A economista Tatiana Pinheiro, do Santander, tem uma visão diferente sobre a questão do câmbio e da inflação nos próximos meses. Ao contrário da maior parte do mercado, ela acredita que o repasse da alta do dólar para os preços não será tão localizada e nem tão indolor. Segundo ela, a queda das commodities, as expectativas de inflação sob controle e o tombo da confiança de consumidores e empresários limitaram os reajustes de preços. A questão, diz Tatiana, é que não se deve extrapolar o desempenho da inflação em novembro e dezembro para os próximos meses. Ela lembra que no mês passado também houve o efeito sobre os índices de preços da redução do Imposto sobre Produtos Industrializados (IPI) de automóveis, algo que não vai se repetir.

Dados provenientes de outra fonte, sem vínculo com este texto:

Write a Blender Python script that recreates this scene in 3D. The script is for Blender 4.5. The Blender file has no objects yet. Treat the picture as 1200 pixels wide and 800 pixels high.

"Não acho que a inflação será explosiva, mas haverá sim repasses da desvalorização para os preços", afirma Tatiana, para quem o processo deve começar no primeiro trimestre e se acentuar no segundo. O impacto da alta do dólar sobre a inflação costuma ocorrer com defasagem, acrescenta ela. Tatiana estima um IPCA de 6% neste ano, bem acima dos 4,5% projetados por Kinder e Lintz. Não por acaso, ela acredita que o Banco Central (BC) só fará um corte de 0,5 ponto percentual na taxa Selic na reunião deste mês, mantendo depois os juros inalterados em 13,25% ao ano até o fim do ano. É uma opinião que conta com poucos adeptos no mercado atualmente. Kinder espera corte de pelo menos 0,5 ponto neste mês e projeta uma Selic de 11,25% no fim do ano. Lintz projeta redução de 0,75 ponto em janeiro e aposta num juro de 10,75% em dezembro.